==== Data provided ====

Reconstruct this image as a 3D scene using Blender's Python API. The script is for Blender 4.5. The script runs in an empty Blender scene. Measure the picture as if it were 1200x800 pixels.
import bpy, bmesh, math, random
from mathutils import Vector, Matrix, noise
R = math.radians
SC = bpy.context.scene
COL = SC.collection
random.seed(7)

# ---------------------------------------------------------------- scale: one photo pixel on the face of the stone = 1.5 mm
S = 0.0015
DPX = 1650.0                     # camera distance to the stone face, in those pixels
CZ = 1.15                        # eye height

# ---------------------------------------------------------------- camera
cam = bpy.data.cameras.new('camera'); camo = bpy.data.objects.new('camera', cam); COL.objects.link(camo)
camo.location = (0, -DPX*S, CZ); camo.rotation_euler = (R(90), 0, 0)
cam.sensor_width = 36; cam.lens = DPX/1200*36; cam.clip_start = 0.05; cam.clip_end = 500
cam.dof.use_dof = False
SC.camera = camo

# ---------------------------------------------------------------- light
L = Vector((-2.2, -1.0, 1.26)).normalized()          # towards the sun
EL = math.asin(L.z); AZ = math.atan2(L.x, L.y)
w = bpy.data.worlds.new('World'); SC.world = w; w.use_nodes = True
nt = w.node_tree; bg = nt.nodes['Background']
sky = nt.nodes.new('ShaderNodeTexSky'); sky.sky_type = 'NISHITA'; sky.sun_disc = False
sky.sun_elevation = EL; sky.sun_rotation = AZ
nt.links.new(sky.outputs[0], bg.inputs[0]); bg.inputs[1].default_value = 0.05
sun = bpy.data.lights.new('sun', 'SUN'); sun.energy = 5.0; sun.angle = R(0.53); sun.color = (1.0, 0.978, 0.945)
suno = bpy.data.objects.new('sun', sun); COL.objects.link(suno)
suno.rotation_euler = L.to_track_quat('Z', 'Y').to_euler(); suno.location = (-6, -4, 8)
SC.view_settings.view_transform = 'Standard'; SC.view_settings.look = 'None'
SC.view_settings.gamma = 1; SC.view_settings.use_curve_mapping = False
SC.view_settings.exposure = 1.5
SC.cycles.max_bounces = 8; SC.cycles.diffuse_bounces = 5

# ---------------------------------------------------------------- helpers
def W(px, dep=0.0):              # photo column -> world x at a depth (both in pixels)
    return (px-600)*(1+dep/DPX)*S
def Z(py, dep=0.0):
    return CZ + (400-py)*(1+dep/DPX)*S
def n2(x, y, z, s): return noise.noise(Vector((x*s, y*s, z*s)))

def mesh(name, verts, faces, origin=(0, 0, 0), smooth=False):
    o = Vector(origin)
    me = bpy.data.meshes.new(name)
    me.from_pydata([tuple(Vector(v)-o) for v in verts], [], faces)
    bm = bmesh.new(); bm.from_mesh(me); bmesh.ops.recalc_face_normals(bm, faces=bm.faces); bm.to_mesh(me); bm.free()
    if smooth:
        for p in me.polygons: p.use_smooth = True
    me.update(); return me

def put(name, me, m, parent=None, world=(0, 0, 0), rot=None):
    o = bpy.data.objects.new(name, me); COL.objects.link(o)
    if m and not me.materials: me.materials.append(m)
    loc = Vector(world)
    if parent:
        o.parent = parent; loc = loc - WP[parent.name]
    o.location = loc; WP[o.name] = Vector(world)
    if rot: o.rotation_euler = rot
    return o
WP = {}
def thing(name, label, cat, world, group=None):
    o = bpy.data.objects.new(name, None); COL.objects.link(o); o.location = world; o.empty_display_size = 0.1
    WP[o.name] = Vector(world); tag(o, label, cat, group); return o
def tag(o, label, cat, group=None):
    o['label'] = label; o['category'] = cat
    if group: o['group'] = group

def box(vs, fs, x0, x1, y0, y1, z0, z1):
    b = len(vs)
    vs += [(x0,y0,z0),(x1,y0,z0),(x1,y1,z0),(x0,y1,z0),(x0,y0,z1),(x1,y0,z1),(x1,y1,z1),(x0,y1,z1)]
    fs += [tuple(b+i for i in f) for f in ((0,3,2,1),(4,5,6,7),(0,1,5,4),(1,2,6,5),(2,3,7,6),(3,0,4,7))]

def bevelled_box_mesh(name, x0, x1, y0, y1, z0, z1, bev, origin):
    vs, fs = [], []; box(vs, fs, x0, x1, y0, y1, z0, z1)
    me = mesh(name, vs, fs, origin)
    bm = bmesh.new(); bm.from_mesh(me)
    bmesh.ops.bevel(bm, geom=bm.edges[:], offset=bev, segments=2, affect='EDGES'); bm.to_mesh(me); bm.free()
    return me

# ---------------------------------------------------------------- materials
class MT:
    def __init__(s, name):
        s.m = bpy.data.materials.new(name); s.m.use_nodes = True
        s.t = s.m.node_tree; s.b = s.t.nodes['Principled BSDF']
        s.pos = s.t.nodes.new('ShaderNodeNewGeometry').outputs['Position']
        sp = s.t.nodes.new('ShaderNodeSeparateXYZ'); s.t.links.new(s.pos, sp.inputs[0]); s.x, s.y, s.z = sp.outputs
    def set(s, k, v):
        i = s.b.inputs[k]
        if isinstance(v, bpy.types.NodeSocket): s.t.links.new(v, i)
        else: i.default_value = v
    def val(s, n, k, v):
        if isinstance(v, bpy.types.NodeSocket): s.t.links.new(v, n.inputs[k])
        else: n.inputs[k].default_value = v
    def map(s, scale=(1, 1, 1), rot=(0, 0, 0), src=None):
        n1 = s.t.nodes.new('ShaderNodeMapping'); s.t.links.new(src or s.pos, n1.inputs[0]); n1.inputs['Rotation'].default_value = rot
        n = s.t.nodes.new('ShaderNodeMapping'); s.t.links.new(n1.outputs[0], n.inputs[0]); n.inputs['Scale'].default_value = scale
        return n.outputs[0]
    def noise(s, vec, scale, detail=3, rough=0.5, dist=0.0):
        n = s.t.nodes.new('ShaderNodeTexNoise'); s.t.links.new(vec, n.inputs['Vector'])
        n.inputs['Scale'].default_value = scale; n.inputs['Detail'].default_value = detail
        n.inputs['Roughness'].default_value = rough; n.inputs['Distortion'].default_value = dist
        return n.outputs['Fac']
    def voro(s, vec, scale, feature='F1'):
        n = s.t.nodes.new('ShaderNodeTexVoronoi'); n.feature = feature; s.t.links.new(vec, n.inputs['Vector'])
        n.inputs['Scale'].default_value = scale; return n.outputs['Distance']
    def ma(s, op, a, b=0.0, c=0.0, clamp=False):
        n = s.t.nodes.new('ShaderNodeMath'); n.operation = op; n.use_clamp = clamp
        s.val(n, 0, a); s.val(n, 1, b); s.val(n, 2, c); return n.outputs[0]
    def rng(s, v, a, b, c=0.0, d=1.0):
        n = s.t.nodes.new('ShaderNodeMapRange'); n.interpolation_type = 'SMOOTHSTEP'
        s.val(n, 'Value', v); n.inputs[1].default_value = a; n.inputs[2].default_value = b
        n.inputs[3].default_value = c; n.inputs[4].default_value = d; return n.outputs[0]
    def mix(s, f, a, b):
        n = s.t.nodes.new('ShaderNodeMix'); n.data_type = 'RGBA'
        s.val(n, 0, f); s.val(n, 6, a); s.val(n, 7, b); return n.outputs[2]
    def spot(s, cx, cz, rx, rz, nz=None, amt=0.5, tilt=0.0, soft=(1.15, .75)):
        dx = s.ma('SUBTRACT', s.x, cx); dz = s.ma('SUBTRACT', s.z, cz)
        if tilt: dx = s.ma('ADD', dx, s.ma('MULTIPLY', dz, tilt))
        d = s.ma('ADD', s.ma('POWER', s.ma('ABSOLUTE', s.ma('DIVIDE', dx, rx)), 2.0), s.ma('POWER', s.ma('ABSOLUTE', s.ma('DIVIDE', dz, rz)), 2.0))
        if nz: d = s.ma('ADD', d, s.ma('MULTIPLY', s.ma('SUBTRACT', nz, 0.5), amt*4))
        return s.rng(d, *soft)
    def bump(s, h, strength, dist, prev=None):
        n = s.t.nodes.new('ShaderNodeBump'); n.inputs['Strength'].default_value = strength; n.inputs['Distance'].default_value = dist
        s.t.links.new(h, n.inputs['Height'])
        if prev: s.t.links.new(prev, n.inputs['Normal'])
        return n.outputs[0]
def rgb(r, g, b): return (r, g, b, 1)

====

**Task description:**
Everything from the first line above up to and including the line that contains "random.seed(7)" should be printed exactly; please print only that.

**Finished exercise:**
Reconstruct this image as a 3D scene using Blender's Python API. The script is for Blender 4.5. The script runs in an empty Blender scene. Measure the picture as if it were 1200x800 pixels.
import bpy, bmesh, math, random
from mathutils import Vector, Matrix, noise
R = math.radians
SC = bpy.context.scene
COL = SC.collection
random.seed(7)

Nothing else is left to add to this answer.